Anyway, Mo Ryan liked the US remake's pilot, starring William H. Macy, but seemed unsure a TV show about a reprobate family would appeal to mainstream America. And this got me thinking. Why is there a concern about drama reflecting the lives of unemployed loafers in US TV? This just wouldn't happen in the UK. In fact, the most popular drama and comedy shows in British TV history have focused on scroungers, or working class people living humble lives. The soaps EastEnders and Coronation Street have been doing this for decades. Only Fools & Horses was all about two brothers wheelin'-and-dealin' in South London. There's a long, varied and rich history of UK drama based on working class people's lives, even if they're the kind of people you don't really want to be associated with or aspire to be.

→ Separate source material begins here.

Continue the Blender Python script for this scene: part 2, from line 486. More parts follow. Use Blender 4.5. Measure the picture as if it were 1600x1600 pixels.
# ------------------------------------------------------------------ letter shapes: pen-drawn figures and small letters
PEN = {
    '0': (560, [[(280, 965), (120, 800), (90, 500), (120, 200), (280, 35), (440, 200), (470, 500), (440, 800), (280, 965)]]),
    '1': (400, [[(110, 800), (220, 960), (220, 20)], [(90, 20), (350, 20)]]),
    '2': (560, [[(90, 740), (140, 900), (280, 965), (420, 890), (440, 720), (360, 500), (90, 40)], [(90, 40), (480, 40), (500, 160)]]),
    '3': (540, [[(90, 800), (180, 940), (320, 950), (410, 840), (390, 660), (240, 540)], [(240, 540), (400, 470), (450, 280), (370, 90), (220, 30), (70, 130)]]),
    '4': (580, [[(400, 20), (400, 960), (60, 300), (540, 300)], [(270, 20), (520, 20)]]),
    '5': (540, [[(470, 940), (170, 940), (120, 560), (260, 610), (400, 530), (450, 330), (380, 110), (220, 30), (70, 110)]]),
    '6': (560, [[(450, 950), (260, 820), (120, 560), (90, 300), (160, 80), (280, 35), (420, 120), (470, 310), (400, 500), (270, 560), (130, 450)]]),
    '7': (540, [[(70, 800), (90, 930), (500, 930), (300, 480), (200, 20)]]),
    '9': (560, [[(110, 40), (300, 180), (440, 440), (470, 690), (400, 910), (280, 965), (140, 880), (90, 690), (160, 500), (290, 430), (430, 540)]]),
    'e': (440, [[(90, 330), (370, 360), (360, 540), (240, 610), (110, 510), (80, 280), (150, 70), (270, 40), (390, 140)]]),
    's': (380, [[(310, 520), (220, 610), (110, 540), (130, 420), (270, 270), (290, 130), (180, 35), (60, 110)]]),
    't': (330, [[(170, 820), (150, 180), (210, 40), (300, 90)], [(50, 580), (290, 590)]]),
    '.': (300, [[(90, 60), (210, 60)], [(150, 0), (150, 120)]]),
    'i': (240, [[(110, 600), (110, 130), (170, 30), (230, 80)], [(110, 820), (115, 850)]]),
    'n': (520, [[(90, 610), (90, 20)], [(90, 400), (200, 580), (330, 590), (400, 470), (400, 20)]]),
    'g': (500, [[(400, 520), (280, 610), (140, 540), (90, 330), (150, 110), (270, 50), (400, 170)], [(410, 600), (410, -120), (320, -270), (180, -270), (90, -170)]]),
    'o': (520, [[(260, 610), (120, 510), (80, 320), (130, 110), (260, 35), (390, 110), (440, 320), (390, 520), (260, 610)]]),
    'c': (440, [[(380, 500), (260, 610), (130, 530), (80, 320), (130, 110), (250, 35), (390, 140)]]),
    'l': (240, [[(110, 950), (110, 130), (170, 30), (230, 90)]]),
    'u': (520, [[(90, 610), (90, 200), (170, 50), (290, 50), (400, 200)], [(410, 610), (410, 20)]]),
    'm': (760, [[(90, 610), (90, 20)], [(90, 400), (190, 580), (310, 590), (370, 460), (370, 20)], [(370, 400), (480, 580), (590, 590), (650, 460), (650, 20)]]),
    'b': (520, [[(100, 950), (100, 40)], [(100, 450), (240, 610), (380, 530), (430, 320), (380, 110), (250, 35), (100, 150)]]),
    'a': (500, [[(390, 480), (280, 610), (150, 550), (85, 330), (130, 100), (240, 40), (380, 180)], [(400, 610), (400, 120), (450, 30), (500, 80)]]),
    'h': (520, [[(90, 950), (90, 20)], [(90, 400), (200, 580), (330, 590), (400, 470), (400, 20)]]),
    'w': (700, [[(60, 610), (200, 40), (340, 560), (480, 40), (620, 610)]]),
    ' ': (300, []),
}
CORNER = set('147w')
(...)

So why doesn't US drama do the same? The only family-orientated US show that took an honest look at regular people's daily lives, to my mind, was the excellent sitcom Roseanne. And that started 20-odd years ago. What has come since? I can't think of a single US show that revolves around people who aren't lawyers, doctors, nurses, politicians, cops, forensic experts, scientists, and the like. Even shows that DO show the uglier side of life have caveats (The Wire may feature lowlifes and criminals, but they're balanced by cops and politicians; Breaking Bad's lead is a middle-class chemistry genius; The Sopranos were gangsters, but they were successful and lived a decent lifestyle.)

Maybe you CAN think of some examples of US shows that revolved around the lives of people who've fallen through the cracks of society -- but they're definitely in the minority, right? My Name Is Earl seems to pass the test. Another comedy, like Roseanne. Are there ANY straightforward dramas about the lives of so-called "white trash" people? And if they are, did they all vanish a few decades ago?

The only thing I can think of to explain things is that Americans are more aspirational people. There's the cliché that every American believes they can be born and become President of their country, no matter what their background is. Naïve? Probably. But that kind of positive thinking seems more ingrained in the national consciousness. So why should people who are born and taught to look at the stars, want to peer back at the gutter? Or see the truth of themselves reflected in the media's mirror?

No, it's best to saturate TV with people who audiences WANT to be, to subconsciously set the population a goal. And maybe that works. But it means the media paints a very skewed picture of America today, as it really is. Then again, there are shows like Jerry Springer that made their name using the plentiful misfits of US society, and millions of people watched. Maybe reality TV is its own kettle of fish; a naughty and disposable guilty pleasure.

In the UK, I daresay we're less aspirational people. Maybe that's because you can feel the influence of a class system, primarily through the continued existence of royalty and the upper-class. People are perhaps more accepting of their lot in life. That's not to say there aren't thousands of British people who become rags-to-riches success stories, but I think we're more complacent overall. So our media reflects that. There are lots of unprivileged or plain lazy people on benefits across the UK, and drama doesn't ignore them. Shows are built around them (such as Shameless, or even Misfits), and comedy characters are born of them (Vicky Pollard in Little Britain, Catherine Tate's Lauren). Or am I doing my fellow Brits a disservice?

What do you think?

Is US drama afraid to show dysfunctional, blue-collar people in drama? Is it true that most Americans wouldn't want to watch people who are beneath them socially? Or are there millions of Americans fed up with seeing successful and rich characters on TV, longing for a show that accurately portrays the everyday struggles of normal people?

Is the US version of Shameless the show that's going to spearhead a change in attitude? Or will it die a quick death because Americans don't want to be reminded of themselves?